As historical reporters, the apostles [the Gospel writers] never let the facts get in the way of a good story.

One can just see the mood in which this mindless sentence was written. She was most likely talking to colleagues, having a cigarette, eating her lunch or putting on her make-up when this thought rose from the subconscious to put itself on its own accord onto the monitor screen. With a yawn and a drag on the fag she was then probably on her way. Before I go any further let me offer a counter to this mindless assertion:

Journalists never let the facts get in the way of a string of lies, distortions, misrepresentations, ignorant claims, and slanders that will attract a readership.

I have hitherto offered a mass of argument to give more credibility to my claim than Ms Hooks – obviously ignorant of the history of the Christianity, let alone Christianity as religious belief – can provide for her claim above.
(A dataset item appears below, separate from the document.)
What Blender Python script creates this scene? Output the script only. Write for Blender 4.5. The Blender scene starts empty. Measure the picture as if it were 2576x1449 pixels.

The program she was commenting on was in fact a BBC production which she calls at the start of her critical comments 'provocative'. When someone like Ms Hooks begins with a word like 'provocative', 'challenging', 'threatening' and so on to describe a TV program about any aspect of Christianity we know that its substance will be diametrically opposed to what orthodox Christians (i.e. those who actually follow the religious belief of Christianity) believe and understand about their faith.

As we read on we see that we are not deceived in our expectation. Ms Hooks goes on to give an approving uncritical account of what the program claims on the basis of 'historical, astronomical and archaeological scholarship'. It's all contrary to what a genuine Christian thinks and believes about the major doctrines and historical events of Christianity. It is just the sort of program the PC programmers of the TV networks love to throw around at Christmas time.

She reels all this off as if it is unthinkable that there could possibly be an opposing account based in similarly rigorous scholarship – assuming the program is based on genuine scholarship and not thrown together by a bunch of PC atheists who thought it may be good fodder for the demographic of anti-Christian bigots who always salivate at this sort of thing.

It would probably not matter to Ms Hooks and those like her, but the reality is that there is another story to the unchallenged claims of the BBC production. A fair-minded intelligent journalist may think it worth the trouble to take the time to see what it entails – and to learn that people just as intelligent and well-educated as the alleged 'experts' of the BBC program accept that story.